JERUSALEM — When the ceasefire agreement between Israel and Hamas was announced in January, Israelis and Palestinians burst into simultaneous celebrations, optimistic after 15 months of war.

Now, with the first phase of the deal over on Sunday and Israel introducing an entirely new proposal that Hamas has already rejected, concern is rising that the fighting that reduced the Gaza Strip to rubble, killed tens of thousands of Palestinians and threatened the lives of hostages could resume.

As the ceasefire teeters, both Hamas and Israel are pursuing two paths: one diplomatic and one military.

On the diplomatic front, Hamas is insisting on the implementation of the second phase of the original agreement, which calls for an end to the war, a full Israeli withdrawal from Gaza and the release of more hostages and prisoners.

Israel, though, has made a new proposal for a seven-week extension of the current ceasefire, during which Hamas would be required to release half the remaining living hostages as well as the remains of half the deceased ones. Israeli Prime Minister Benjamin Netanyahu on Sunday attributed the proposal to the work of President Donald Trump’s Middle East envoy, Steve Witkoff.

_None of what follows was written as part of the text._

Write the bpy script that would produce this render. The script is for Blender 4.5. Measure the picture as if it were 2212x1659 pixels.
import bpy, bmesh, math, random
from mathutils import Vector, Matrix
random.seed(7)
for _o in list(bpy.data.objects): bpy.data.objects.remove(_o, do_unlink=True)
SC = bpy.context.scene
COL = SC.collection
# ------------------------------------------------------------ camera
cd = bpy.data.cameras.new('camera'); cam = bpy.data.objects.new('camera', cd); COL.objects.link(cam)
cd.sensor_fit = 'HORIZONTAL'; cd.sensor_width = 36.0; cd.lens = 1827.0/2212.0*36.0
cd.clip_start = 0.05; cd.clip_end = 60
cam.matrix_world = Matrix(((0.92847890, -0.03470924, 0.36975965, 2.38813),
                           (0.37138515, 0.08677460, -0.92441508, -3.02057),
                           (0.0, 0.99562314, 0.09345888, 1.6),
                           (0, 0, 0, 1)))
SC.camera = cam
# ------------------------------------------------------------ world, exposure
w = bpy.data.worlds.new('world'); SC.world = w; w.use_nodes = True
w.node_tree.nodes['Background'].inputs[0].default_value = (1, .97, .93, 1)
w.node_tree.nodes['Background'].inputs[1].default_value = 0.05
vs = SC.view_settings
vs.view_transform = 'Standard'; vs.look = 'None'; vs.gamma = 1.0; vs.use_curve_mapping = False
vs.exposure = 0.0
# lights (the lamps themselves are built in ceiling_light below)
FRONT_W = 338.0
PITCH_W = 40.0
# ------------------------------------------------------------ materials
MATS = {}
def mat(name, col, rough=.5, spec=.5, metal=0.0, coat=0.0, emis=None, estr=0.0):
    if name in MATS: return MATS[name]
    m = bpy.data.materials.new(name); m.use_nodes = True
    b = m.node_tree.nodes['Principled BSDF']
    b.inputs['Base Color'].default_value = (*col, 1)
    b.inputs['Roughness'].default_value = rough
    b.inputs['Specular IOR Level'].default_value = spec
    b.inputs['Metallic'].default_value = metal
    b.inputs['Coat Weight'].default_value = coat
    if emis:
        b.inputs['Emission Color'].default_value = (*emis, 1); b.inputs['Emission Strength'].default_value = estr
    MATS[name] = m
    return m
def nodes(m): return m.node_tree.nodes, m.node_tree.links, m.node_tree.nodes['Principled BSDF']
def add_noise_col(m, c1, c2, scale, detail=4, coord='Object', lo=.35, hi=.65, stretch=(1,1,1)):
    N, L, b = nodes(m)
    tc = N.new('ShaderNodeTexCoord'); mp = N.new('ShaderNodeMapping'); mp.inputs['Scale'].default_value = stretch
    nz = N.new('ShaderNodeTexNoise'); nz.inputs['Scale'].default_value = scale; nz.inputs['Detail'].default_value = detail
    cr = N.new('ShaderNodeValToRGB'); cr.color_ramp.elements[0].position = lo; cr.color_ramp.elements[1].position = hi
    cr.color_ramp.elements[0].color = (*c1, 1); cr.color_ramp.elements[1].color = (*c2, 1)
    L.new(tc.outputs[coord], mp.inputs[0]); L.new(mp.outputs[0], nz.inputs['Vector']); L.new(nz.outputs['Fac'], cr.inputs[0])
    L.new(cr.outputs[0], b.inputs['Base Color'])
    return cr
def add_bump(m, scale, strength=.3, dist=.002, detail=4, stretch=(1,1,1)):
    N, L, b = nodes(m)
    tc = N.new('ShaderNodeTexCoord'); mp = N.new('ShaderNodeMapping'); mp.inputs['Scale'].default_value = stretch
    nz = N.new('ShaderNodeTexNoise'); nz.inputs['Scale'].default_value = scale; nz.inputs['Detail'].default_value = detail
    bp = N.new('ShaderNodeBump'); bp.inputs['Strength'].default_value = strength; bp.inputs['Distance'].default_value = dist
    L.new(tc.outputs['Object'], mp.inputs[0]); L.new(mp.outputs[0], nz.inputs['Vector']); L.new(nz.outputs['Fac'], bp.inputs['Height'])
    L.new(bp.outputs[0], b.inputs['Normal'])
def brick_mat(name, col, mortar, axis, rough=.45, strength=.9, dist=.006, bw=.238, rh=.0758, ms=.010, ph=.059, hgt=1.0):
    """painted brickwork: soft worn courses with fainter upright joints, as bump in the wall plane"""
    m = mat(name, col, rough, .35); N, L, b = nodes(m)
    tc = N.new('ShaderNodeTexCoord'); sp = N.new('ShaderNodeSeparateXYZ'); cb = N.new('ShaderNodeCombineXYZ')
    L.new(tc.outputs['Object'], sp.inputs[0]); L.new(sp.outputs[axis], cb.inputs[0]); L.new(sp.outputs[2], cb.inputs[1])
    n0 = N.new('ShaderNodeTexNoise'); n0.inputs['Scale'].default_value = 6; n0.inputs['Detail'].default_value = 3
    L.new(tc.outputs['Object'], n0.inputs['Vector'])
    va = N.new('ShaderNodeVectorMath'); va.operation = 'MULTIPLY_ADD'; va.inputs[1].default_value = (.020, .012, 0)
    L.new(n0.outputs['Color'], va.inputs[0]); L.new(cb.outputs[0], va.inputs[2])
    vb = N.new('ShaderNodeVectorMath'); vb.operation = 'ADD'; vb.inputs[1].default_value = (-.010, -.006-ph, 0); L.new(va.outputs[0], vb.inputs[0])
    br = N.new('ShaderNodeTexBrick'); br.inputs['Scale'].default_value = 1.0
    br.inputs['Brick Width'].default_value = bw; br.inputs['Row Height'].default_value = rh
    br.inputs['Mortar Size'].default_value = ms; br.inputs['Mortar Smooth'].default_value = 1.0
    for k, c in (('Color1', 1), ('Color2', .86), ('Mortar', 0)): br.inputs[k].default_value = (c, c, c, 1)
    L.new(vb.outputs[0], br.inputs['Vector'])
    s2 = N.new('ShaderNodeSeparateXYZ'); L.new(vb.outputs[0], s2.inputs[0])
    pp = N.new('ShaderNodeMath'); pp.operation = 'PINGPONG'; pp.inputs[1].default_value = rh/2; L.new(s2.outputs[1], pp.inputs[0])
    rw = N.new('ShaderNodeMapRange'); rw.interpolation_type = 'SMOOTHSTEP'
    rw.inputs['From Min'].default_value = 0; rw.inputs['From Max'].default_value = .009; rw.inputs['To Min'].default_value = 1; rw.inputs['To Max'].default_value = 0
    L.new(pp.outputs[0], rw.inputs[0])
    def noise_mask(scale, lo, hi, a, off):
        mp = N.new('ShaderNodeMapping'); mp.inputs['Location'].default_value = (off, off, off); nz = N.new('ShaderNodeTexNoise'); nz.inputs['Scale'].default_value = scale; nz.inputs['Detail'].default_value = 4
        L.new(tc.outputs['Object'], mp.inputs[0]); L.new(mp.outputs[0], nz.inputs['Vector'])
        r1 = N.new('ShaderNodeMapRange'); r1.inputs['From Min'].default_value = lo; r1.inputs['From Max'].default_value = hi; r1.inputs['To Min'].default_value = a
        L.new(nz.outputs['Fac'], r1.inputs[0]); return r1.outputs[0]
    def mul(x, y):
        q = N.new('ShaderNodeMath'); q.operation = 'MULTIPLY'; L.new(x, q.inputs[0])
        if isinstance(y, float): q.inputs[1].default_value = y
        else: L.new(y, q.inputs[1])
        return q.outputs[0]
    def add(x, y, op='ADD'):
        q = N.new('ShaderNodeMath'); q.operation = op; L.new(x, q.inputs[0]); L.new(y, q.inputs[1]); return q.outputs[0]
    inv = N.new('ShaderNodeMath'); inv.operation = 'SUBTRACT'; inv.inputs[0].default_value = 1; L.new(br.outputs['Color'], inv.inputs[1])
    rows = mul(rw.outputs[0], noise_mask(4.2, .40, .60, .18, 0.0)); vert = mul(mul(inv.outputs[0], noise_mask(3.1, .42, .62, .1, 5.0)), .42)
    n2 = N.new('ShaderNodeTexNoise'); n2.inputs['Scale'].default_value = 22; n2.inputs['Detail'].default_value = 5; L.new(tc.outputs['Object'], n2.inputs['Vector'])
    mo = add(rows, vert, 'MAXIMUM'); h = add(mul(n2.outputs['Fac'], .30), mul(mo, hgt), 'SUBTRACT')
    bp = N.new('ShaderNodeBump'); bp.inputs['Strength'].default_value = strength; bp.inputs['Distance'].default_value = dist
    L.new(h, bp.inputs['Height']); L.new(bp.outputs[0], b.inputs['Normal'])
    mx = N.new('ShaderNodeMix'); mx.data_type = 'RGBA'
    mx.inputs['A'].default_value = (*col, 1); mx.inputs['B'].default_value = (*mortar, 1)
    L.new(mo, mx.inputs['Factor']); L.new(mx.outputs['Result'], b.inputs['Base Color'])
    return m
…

For weeks, Israel has been sending signals that it wasn’t interested in moving forward with the second phase of the agreement. Although the two sides agreed to the second phase in principle, they never worked out the details and have staked out irreconcilable visions.

Netanyahu has said repeatedly that Hamas’ government and military wing must be dismantled, a position shared by his right-wing coalition partners in the government. Hamas has suggested it was willing to give up civilian governance of Gaza but has firmly rejected dissolving its military wing, a critical source of its power in the enclave.

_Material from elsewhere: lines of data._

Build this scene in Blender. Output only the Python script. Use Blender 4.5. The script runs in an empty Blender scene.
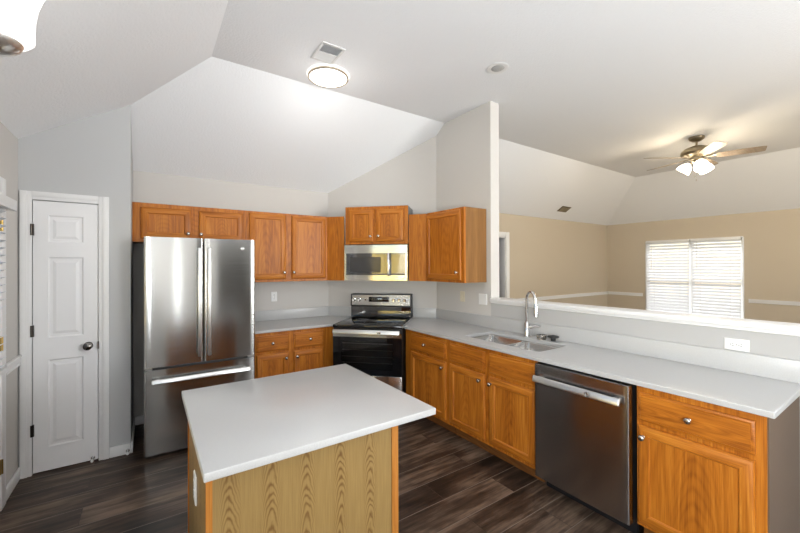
import bpy, bmesh, math, random
from mathutils import Vector, Matrix
random.seed(7)
R = math.radians
SC = bpy.context.scene
COL = SC.collection

# ------------------------------------------------------------------ camera
cam_d = bpy.data.cameras.new('camera')
cam = bpy.data.objects.new('camera', cam_d)
COL.objects.link(cam)
F_PX, YAW, PITCH, ROLL, CY, CAM_H = 368.78, R(34.2924), R(.1551), R(-.1608), 264.6824, 1.5521
fw = Vector((math.sin(YAW) * math.cos(PITCH), math.cos(YAW) * math.cos(PITCH), math.sin(PITCH)))
rt = Vector((math.cos(YAW), -math.sin(YAW), 0))
up = rt.cross(fw)
r2 = rt * math.cos(ROLL) + up * math.sin(ROLL)
u2 = up * math.cos(ROLL) - rt * math.sin(ROLL)
M = Matrix((r2, u2, -fw)).transposed().to_4x4()
M.translation = Vector((0, 0, CAM_H))
cam.matrix_world = M
cam_d.sensor_fit = 'HORIZONTAL'
cam_d.sensor_width = 36
cam_d.lens = F_PX / 800 * 36
cam_d.shift_y = -(266.5 - CY) / 800
cam_d.clip_start = .02
SC.camera = cam

# ------------------------------------------------------------------ exposure, sky, sun, fill lamps
SC.view_settings.view_transform = 'Standard'
SC.view_settings.look = 'None'
SC.view_settings.gamma = 1
SC.view_settings.use_curve_mapping = False
SC.view_settings.exposure = -0.07
W = bpy.data.worlds.new('world')
SC.world = W
W.use_nodes = True
wn = W.node_tree.nodes
bg = wn['Background']
sky = wn.new('ShaderNodeTexSky')
sky.sky_type = 'NISHITA'
sky.sun_disc = False
sky.sun_elevation = R(38)
sky.sun_rotation = R(100)
W.node_tree.links.new(sky.outputs[0], bg.inputs[0])
bg.inputs[1].default_value = .35


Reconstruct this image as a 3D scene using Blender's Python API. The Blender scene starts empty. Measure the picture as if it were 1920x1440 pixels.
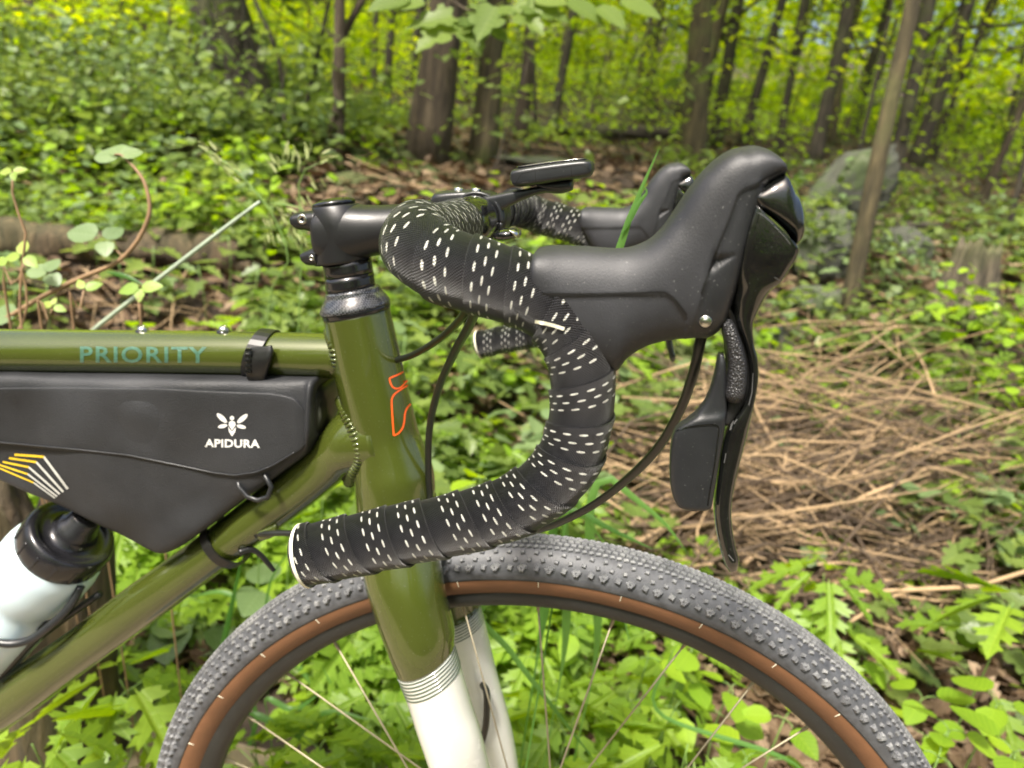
import bpy, bmesh, math, random
import numpy as np
from mathutils import Vector, Matrix, geometry
from mathutils.bvhtree import BVHTree
R = math.radians
rng = np.random.default_rng(7)
random.seed(7)
scene = bpy.context.scene
col = scene.collection

# ---------------------------------------------------------------- camera
F = 1387.0            # focal length in photo pixels (1920 wide)
D = 0.525             # camera distance from the bicycle's mid plane
CZ = 1.0              # camera height
def _basis(vx, vy, rho):
    Y = Vector((vx-960, 720-vy, F)).normalized()
    s, c = math.sin(rho), math.cos(rho)
    Z = Vector((s, c, -(s*Y[0]+c*Y[1])/Y[2])).normalized()
    X = -(Y.cross(Z)) if (Y.cross(Z))[0] < 0 else Y.cross(Z)
    return X, Y, Z
BX, BY, BZ = _basis(1162, 328, R(7.5))
CAM = Vector((0, -D, CZ))
cam_right = Vector((BX[0], BY[0], BZ[0])); cam_up = Vector((BX[1], BY[1], BZ[1])); cam_fwd = Vector((BX[2], BY[2], BZ[2]))
def ray(px, py):
    d = Vector((px-960, 720-py, F))
    return Vector((d.dot(BX), d.dot(BY), d.dot(BZ)))
def P(px, py, y):
    """the point on the plane y = const (parallel to the bicycle) seen at a photo pixel"""
    w = ray(px, py)
    return CAM + w*((D+y)/w[1])
def proj(v):
    d = Vector(v) - CAM
    k = F/d.dot(cam_fwd)
    return 960+d.dot(cam_right)*k, 720-d.dot(cam_up)*k
def pxm(p, n=1.0):
    """metres covered by n photo pixels at point p"""
    return n*(Vector(p)-CAM).dot(cam_fwd)/F
camd = bpy.data.cameras.new('camera'); camo = bpy.data.objects.new('camera', camd); col.objects.link(camo)
m = Matrix.Identity(4)
for i in range(3):
    m[i][0] = cam_right[i]; m[i][1] = cam_up[i]; m[i][2] = -cam_fwd[i]; m[i][3] = CAM[i]
camo.matrix_world = m
camd.sensor_width = 36; camd.lens = F/1920*36; camd.clip_start = 0.02; camd.clip_end = 600
camd.dof.use_dof = True; camd.dof.focus_distance = 0.40; camd.dof.aperture_fstop = 8.6
scene.camera = camo

# ---------------------------------------------------------------- light
SUN_EL, SUN_AZ = R(58), R(205)      # azimuth clockwise from +Y
W = bpy.data.worlds.new('World'); scene.world = W; W.use_nodes = True
nt = W.node_tree; nt.nodes.clear()
sky = nt.nodes.new('ShaderNodeTexSky'); sky.sky_type = 'NISHITA'; sky.sun_disc = False
sky.sun_elevation = SUN_EL; sky.sun_rotation = SUN_AZ; sky.air_density = 1.0; sky.dust_density = 7.0; sky.ozone_density = 1.0
bg = nt.nodes.new('ShaderNodeBackground'); bg.inputs['Strength'].default_value = 0.125
wo = nt.nodes.new('ShaderNodeOutputWorld')
nt.links.new(sky.outputs[0], bg.inputs[0]); nt.links.new(bg.outputs[0], wo.inputs[0])
sd = bpy.data.lights.new('sun', 'SUN'); sd.energy = 3.7; sd.angle = R(7); sd.color = (1, 0.95, 0.86)
so = bpy.data.objects.new('sun', sd); col.objects.link(so)
sv = Vector((math.sin(SUN_AZ)*math.cos(SUN_EL), math.cos(SUN_AZ)*math.cos(SUN_EL), math.sin(SUN_EL)))
so.rotation_euler = sv.to_track_quat('Z', 'Y').to_euler(); so.location = (0, 0, 30)
scene.view_settings.view_transform = 'Standard'; scene.view_settings.look = 'None'
scene.view_settings.gamma = 1; scene.view_settings.use_curve_mapping = False
scene.view_settings.exposure = 1.15
scene.render.engine = 'CYCLES'
scene.cycles.max_bounces = 8; scene.cycles.transmission_bounces = 6; scene.cycles.diffuse_bounces = 4
scene.cycles.glossy_bounces = 3; scene.cycles.transparent_max_bounces = 6
scene.cycles.sample_clamp_indirect = 4
scene.render.resolution_x = 1024; scene.render.resolution_y = 768

# ---------------------------------------------------------------- materials
def newmat(name):
    m = bpy.data.materials.new(name); m.use_nodes = True
    t = m.node_tree; b = t.nodes['Principled BSDF']
    return m, t, b
def N(t, typ, **kw):
    n = t.nodes.new(typ)
    for k, v in kw.items():
        if k in ('operation', 'blend_type', 'data_type', 'feature', 'wave_type', 'bands_direction', 'noise_dimensions', 'clamp', 'use_clamp', 'distance'): setattr(n, k, v)
        else: n.inputs[k].default_value = v
    return n
def L(t, a, b): t.links.new(a, b)
def ramp(t, fac, stops):
    r = t.nodes.new('ShaderNodeValToRGB'); e = r.color_ramp.elements
    while len(e) > 1: e.remove(e[-1])
    e[0].position = stops[0][0]; e[0].color = (*stops[0][1], 1)
    for p, c in stops[1:]:
        k = e.new(p); k.color = (*c, 1)
    L(t, fac, r.inputs[0]); return r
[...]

The new proposal, as described Sunday by Netanyahu, appears to be an attempt to replace the ceasefire deal with terms that would enable Israel to bring home dozens of hostages and remains of hostages without committing to the end of the war.

But the suggestion, analysts said, may be an effort to shake up the ceasefire talks in a way that breaks the deadlock between Israel and Hamas, at least temporarily.

In the first phase of the three-stage deal agreed to in January, Hamas released 25 Israeli hostages and handed over the bodies of eight others in exchange for more than 1,500 Palestinians jailed by Israel. But without further planned exchanges of hostages and prisoners, Israel will have fewer incentives to keep the truce going.

On Sunday, Hamas dismissed the new proposal as “a blatant attempt to renege on the agreement and evade negotiations for its second phase.”

Hamas considers the idea of immediately giving up half of the hostages a nonstarter, but it could consider exchanging a small number of hostages or bodies for Palestinian prisoners, even without a commitment to the end of the war, analysts said. The hostages represent Hamas’ most powerful leverage, and every time it trades an Israeli captive for Palestinian prisoners, its negotiating hand is weakened.